--- AVAILABLE DATA ---
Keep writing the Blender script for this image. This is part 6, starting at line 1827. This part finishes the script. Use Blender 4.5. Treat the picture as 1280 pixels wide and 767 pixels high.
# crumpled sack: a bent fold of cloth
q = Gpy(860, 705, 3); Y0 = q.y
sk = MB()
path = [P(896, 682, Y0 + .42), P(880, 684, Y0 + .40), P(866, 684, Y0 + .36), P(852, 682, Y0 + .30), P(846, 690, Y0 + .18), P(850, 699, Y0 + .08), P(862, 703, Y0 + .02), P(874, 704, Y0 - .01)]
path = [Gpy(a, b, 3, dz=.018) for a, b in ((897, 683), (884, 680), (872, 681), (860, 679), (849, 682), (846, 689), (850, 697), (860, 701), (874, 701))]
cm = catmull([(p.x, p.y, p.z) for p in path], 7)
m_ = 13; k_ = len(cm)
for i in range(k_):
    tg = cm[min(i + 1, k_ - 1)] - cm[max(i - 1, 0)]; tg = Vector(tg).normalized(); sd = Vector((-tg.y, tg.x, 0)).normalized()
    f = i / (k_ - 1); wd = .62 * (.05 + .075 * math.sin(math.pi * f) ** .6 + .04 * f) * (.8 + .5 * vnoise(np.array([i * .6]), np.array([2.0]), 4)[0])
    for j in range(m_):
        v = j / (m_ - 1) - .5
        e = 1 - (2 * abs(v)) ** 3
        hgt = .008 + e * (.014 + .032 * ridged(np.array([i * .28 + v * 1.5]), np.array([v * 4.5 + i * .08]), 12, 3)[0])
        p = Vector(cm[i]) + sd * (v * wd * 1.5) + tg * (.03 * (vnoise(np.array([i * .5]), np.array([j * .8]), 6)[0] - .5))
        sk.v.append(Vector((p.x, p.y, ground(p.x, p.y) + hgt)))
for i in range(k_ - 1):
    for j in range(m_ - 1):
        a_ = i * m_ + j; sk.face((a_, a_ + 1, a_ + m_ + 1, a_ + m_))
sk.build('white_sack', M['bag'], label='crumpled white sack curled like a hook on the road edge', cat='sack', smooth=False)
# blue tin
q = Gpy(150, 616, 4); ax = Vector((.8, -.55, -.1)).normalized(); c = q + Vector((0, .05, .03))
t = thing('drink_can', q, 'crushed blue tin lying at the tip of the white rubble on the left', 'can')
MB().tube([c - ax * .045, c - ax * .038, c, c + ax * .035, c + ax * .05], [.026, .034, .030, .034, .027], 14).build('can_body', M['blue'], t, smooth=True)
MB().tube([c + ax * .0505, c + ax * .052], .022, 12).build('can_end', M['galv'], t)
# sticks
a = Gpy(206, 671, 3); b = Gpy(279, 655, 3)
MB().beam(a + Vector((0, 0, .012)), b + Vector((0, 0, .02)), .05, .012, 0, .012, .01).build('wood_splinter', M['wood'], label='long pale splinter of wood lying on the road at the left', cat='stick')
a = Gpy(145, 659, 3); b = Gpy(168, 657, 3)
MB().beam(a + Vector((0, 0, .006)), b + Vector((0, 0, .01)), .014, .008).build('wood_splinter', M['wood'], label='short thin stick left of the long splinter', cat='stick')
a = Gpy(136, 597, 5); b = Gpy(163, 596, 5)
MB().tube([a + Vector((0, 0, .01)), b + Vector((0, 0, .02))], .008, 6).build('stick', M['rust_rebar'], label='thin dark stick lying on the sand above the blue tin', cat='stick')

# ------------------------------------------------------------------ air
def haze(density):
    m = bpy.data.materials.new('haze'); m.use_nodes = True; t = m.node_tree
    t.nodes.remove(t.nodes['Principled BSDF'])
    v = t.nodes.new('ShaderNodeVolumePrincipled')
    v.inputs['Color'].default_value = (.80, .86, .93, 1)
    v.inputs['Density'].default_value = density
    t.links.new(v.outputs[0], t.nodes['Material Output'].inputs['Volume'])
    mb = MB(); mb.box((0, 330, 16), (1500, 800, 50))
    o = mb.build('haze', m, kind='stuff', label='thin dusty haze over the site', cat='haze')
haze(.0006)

--- SHORT PROBLEM ---
Retype the listing exactly, in full.

--- THE COMPLETED TASK ---
Keep writing the Blender script for this image. This is part 6, starting at line 1827. This part finishes the script. Use Blender 4.5. Treat the picture as 1280 pixels wide and 767 pixels high.
# crumpled sack: a bent fold of cloth
q = Gpy(860, 705, 3); Y0 = q.y
sk = MB()
path = [P(896, 682, Y0 + .42), P(880, 684, Y0 + .40), P(866, 684, Y0 + .36), P(852, 682, Y0 + .30), P(846, 690, Y0 + .18), P(850, 699, Y0 + .08), P(862, 703, Y0 + .02), P(874, 704, Y0 - .01)]
path = [Gpy(a, b, 3, dz=.018) for a, b in ((897, 683), (884, 680), (872, 681), (860, 679), (849, 682), (846, 689), (850, 697), (860, 701), (874, 701))]
cm = catmull([(p.x, p.y, p.z) for p in path], 7)
m_ = 13; k_ = len(cm)
for i in range(k_):
    tg = cm[min(i + 1, k_ - 1)] - cm[max(i - 1, 0)]; tg = Vector(tg).normalized(); sd = Vector((-tg.y, tg.x, 0)).normalized()
    f = i / (k_ - 1); wd = .62 * (.05 + .075 * math.sin(math.pi * f) ** .6 + .04 * f) * (.8 + .5 * vnoise(np.array([i * .6]), np.array([2.0]), 4)[0])
    for j in range(m_):
        v = j / (m_ - 1) - .5
        e = 1 - (2 * abs(v)) ** 3
        hgt = .008 + e * (.014 + .032 * ridged(np.array([i * .28 + v * 1.5]), np.array([v * 4.5 + i * .08]), 12, 3)[0])
        p = Vector(cm[i]) + sd * (v * wd * 1.5) + tg * (.03 * (vnoise(np.array([i * .5]), np.array([j * .8]), 6)[0] - .5))
        sk.v.append(Vector((p.x, p.y, ground(p.x, p.y) + hgt)))
for i in range(k_ - 1):
    for j in range(m_ - 1):
        a_ = i * m_ + j; sk.face((a_, a_ + 1, a_ + m_ + 1, a_ + m_))
sk.build('white_sack', M['bag'], label='crumpled white sack curled like a hook on the road edge', cat='sack', smooth=False)
# blue tin
q = Gpy(150, 616, 4); ax = Vector((.8, -.55, -.1)).normalized(); c = q + Vector((0, .05, .03))
t = thing('drink_can', q, 'crushed blue tin lying at the tip of the white rubble on the left', 'can')
MB().tube([c - ax * .045, c - ax * .038, c, c + ax * .035, c + ax * .05], [.026, .034, .030, .034, .027], 14).build('can_body', M['blue'], t, smooth=True)
MB().tube([c + ax * .0505, c + ax * .052], .022, 12).build('can_end', M['galv'], t)
# sticks
a = Gpy(206, 671, 3); b = Gpy(279, 655, 3)
MB().beam(a + Vector((0, 0, .012)), b + Vector((0, 0, .02)), .05, .012, 0, .012, .01).build('wood_splinter', M['wood'], label='long pale splinter of wood lying on the road at the left', cat='stick')
a = Gpy(145, 659, 3); b = Gpy(168, 657, 3)
MB().beam(a + Vector((0, 0, .006)), b + Vector((0, 0, .01)), .014, .008).build('wood_splinter', M['wood'], label='short thin stick left of the long splinter', cat='stick')
a = Gpy(136, 597, 5); b = Gpy(163, 596, 5)
MB().tube([a + Vector((0, 0, .01)), b + Vector((0, 0, .02))], .008, 6).build('stick', M['rust_rebar'], label='thin dark stick lying on the sand above the blue tin', cat='stick')

# ------------------------------------------------------------------ air
def haze(density):
    m = bpy.data.materials.new('haze'); m.use_nodes = True; t = m.node_tree
    t.nodes.remove(t.nodes['Principled BSDF'])
    v = t.nodes.new('ShaderNodeVolumePrincipled')
    v.inputs['Color'].default_value = (.80, .86, .93, 1)
    v.inputs['Density'].default_value = density
    t.links.new(v.outputs[0], t.nodes['Material Output'].inputs['Volume'])
    mb = MB(); mb.box((0, 330, 16), (1500, 800, 50))
    o = mb.build('haze', m, kind='stuff', label='thin dusty haze over the site', cat='haze')
haze(.0006)